Читать «Странник. Путевая проза» онлайн - страница 51
Александр Генис
Именно такой — архаический — статус охраняет наш заповедник. Он служит убежищем не только для зверей, но и для людей, хоть на час убегающих сюда от культуры, которую они же и создали. Входя сюда, мы оказываемся по ту сторону цивилизации. И не только потому, что из всех ее примет здесь одна избушка натуралистки, следящей за нею установленным порядком, но и потому, что соприкосновение с нетронутой природой меняет строй души, омолаживая ее на несколько тысячелетий.

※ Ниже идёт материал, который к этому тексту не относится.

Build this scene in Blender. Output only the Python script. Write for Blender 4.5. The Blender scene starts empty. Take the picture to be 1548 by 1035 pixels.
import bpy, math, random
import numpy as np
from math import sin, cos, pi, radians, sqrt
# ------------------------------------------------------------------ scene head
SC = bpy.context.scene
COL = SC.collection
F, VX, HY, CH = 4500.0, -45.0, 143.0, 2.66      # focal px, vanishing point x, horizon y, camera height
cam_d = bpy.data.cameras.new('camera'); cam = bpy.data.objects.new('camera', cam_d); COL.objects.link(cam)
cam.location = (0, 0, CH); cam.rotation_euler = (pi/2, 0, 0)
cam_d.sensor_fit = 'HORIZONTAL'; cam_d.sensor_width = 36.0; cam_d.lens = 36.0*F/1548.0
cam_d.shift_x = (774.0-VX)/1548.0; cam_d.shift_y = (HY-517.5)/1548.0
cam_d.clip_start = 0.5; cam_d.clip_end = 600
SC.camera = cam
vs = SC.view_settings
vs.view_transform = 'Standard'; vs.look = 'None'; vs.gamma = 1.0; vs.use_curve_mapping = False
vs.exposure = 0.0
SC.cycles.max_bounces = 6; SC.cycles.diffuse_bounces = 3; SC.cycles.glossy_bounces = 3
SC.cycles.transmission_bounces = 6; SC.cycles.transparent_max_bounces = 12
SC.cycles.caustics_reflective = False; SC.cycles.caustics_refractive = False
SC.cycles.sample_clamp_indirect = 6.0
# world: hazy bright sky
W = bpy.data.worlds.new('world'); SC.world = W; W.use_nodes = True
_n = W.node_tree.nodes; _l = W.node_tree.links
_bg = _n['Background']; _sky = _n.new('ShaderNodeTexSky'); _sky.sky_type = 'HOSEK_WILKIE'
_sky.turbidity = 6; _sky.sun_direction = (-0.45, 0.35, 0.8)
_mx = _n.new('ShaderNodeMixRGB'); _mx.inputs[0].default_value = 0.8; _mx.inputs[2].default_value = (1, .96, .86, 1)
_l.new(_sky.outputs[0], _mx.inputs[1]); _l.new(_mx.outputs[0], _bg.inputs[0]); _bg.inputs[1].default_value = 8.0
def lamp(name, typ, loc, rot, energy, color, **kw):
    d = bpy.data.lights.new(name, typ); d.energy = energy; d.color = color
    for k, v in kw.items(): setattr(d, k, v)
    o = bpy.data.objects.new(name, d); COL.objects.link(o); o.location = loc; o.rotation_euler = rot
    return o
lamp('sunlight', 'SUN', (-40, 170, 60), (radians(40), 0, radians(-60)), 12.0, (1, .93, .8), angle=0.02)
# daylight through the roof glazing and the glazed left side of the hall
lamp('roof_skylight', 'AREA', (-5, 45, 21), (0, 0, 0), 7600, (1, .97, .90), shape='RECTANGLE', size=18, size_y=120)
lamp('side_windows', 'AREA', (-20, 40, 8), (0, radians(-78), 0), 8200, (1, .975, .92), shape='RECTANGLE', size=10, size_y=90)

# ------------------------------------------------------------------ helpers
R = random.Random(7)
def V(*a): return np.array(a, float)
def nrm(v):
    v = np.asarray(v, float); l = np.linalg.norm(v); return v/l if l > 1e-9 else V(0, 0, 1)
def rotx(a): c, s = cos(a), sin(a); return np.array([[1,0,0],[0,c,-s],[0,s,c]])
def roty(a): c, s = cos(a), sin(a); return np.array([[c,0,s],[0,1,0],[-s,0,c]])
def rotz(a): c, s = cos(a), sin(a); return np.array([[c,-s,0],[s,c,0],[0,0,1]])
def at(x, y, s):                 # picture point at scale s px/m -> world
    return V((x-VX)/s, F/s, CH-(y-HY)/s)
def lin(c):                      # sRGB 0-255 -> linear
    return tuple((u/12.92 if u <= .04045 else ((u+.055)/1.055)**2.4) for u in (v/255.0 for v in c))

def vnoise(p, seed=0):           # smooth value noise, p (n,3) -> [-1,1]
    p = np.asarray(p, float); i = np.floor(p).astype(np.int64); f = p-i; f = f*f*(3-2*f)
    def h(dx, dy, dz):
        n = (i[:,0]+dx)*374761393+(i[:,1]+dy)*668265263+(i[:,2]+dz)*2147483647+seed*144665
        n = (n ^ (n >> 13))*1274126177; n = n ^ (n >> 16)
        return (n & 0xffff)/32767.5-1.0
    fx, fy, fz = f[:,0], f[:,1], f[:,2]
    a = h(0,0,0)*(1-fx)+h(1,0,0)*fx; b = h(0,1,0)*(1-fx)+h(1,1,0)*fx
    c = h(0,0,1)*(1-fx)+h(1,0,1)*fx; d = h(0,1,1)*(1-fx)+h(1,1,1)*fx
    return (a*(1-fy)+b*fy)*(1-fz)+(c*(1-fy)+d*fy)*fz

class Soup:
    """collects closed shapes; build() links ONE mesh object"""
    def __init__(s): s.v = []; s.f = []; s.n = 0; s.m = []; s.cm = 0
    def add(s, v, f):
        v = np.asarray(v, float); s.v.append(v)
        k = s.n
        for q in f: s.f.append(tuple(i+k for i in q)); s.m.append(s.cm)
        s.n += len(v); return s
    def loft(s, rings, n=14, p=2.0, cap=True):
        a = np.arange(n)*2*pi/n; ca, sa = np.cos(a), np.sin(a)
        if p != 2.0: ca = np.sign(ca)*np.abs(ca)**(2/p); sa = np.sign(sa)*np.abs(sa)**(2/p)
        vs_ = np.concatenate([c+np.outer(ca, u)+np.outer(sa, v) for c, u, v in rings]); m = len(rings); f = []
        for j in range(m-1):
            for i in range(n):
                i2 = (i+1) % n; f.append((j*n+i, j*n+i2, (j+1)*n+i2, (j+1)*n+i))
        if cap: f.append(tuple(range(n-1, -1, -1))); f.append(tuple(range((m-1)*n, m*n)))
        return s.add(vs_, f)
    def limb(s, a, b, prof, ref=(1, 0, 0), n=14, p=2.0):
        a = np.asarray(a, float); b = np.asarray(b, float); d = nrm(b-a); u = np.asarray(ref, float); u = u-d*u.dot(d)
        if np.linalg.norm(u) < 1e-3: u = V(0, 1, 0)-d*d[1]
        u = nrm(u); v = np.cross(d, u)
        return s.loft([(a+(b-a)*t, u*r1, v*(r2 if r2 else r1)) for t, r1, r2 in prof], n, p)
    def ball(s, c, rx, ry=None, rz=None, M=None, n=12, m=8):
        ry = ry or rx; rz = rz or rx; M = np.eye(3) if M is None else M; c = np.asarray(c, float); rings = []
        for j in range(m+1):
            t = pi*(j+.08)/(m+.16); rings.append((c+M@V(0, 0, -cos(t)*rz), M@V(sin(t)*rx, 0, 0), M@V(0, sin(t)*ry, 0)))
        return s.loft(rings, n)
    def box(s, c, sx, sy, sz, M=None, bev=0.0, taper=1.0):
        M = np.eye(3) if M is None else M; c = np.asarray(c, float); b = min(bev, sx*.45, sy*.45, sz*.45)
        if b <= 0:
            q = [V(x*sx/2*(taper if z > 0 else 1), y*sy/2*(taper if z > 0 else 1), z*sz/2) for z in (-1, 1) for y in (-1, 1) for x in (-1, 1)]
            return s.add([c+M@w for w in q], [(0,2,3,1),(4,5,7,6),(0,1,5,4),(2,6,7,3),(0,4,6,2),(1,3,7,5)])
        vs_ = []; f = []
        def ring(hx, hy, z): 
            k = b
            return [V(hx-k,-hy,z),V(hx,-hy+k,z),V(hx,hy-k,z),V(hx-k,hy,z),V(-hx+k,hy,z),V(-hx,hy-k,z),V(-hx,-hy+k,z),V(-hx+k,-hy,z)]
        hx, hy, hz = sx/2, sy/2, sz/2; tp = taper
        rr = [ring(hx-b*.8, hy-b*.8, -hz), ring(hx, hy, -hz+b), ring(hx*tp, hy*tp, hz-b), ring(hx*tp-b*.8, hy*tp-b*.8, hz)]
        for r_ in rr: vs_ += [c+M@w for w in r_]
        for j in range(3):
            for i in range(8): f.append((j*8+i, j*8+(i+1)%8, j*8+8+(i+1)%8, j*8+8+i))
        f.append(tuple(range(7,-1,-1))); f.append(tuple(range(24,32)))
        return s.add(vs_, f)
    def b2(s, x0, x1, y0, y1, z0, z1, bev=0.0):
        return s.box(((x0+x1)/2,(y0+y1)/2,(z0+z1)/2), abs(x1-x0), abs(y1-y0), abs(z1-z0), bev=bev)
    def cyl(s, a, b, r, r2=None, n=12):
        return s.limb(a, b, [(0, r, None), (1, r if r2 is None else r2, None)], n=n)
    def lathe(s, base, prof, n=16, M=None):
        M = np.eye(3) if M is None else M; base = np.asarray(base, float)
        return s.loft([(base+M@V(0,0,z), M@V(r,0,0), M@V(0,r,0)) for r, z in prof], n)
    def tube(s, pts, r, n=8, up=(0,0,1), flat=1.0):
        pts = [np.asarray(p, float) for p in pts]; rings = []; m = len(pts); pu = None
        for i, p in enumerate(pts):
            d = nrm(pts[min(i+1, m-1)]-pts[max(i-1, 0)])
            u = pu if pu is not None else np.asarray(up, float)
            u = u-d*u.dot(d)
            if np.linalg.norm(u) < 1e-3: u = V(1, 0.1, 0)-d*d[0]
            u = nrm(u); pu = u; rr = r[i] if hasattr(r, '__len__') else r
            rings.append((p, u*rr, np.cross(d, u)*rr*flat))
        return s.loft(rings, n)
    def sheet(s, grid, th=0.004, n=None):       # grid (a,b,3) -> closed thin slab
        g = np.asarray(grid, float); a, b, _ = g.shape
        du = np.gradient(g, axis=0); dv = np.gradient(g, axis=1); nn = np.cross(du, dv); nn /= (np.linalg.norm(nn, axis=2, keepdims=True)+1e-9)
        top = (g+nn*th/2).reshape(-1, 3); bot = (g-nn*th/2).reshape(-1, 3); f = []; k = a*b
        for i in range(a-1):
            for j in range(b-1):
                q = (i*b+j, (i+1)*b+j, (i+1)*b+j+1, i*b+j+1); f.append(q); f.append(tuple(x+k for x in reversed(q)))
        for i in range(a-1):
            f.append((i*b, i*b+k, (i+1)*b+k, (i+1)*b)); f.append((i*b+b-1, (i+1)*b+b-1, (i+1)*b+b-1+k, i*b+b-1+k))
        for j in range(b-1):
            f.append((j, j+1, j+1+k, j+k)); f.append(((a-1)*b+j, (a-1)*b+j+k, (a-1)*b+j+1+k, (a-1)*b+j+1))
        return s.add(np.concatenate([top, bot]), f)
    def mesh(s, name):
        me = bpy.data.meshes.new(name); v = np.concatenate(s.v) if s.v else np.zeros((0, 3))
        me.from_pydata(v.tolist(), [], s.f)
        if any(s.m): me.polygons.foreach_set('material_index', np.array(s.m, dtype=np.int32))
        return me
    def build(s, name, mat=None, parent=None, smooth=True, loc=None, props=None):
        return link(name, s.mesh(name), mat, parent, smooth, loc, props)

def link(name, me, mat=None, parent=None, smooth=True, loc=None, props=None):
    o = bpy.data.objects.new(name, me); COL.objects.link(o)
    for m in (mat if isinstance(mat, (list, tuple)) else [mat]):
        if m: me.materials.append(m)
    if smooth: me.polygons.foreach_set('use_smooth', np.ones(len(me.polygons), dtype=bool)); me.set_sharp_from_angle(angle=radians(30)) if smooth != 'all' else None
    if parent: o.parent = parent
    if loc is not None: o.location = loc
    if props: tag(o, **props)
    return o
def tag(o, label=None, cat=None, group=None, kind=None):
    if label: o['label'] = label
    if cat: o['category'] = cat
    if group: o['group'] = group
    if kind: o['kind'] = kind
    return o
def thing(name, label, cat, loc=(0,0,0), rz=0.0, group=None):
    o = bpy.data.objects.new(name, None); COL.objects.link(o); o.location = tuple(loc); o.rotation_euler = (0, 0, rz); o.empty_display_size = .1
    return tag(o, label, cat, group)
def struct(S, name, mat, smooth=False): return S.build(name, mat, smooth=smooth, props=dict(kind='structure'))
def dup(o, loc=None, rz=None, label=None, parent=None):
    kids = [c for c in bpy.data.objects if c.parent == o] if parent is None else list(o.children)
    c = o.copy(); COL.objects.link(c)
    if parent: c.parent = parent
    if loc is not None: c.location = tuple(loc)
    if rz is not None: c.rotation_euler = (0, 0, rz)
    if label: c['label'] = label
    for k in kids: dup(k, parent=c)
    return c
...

Уроки нечеловеческого бытия помогают склеить душу, расколотую страхом и сомнениями. Природа — своего рода бомбоубежище, где можно перевести дух в безучастной среде. Для такого терапевтического воздействия лучше всего подходит та часть природы, к которой мы не имеем отношения, — не клумба, а лес, не курица, а чайка, не пляж, а болото, не прирученная, а дикая природа. Тут ее спасли от одомашнивания, чтобы не превратить в достопримечательность.
Превращая лес и горы в объект осмотра, мы забываем, что природа — «не нашей работы», что главное ее свойство — нерукотворность. Она-то, в отличие от нас, была всегда. Мы для нее — случайная выходка эволюции. Может, она и не в силах исправить эту ошибку, но это еще не повод, чтобы нам об этом забывать.
Робко приходя к ней в гости, человек встречается с миром, не предназначенным для него. Оттого природа и кажется безразличной, что мы на нее не похожи. Дерево не знает, что оно — часть пейзажа. Оно живет само по себе. И эта принципиально иная жизнь дает нам материал для сравнения. Безразличие природы лечит, меняя привычный масштаб. Мир был до нас и будет после нас. Человек в нем гость, причем незваный. Безучастность природы выводит из себя. Зато нам есть куда вернуться.
Тени в раю
Святочная история
Святочный рассказ не может обойтись без призраков, а здесь их была целая деревня. Не обращая на нас внимания, они занимались своими непростыми делами. Надо признать, что это были очень работящие привидения, ибо никто из них не отрывался от трудов своих ради нравоучений в стиле Диккенса. Если они чему и учили смертных, то лишь усердию.
Матрона в чепце заправляла грандиозной стиркой. Женщина помоложе, но тоже в чепце, кормила нежных ангорских коз. Юная стряпуха с бешеным, как у всех здесь, румянцем готовила обед, разминая травы в ступе. На дворе ражий мужик в портах и некрашеной полотняной рубахе строгал доску из чуть тронутого топором соснового бревна. Сучков было много, ствол — огромным, работа шла медленно, и до Нового года ему было никак не справиться.
Здесь, однако, никто и не торопился. Время для них прекратило свое течение век назад, когда расположенная в глухом углу между Вермонтом и Массачусетсом деревня шейкеров Хэнкок, окончательно обезлюдев, стала достоянием ряженых. Одни были родственниками умерших, другие писали диссертации об их наследстве.
Самые интересные музеи Америки — те, где нет экспонатов. Это — выкраденные из настоящего оазисы любовно восстановленной истории. Лавочки, церкви, школы, тюрьмы, питейные дома, верфи, конторы. Здесь пекут хлеб по рецептам с «Мэйфлауэр», говорят на елизаветинском английском, распускают слухи о конфедератах, а президента Рузвельта фамильярно называют Тедди. Дороже всего в здешних домах — гвозди (железо!), газеты тут выходят раз в год, моды не меняются никогда. Устроив такой заповедник прошлого, ученый персонал с женами, детьми и домочадцами ведет здесь щепетильно воскрешенную жизнь, устраивая зевакам парад старинных ремесел, демонстрацию допотопных обычаев, выставку отживших нравов. Несмотря на бесспорную экзотичность музеев-аттракционов, это, в сущности, огороженное забором пространство будней. Индейских, как в Теннесси, колониальных, как в Вирджинии, фронтьерских, как в Неваде, или викторианских, как в Коннектикуте. Банальность вроде сработанной доктором наук бочки возводится в музейное достоинство. При этом теряет всякий смысл драгоценное для музея различие оригинала с копией: выставляется процесс, не что, а — как.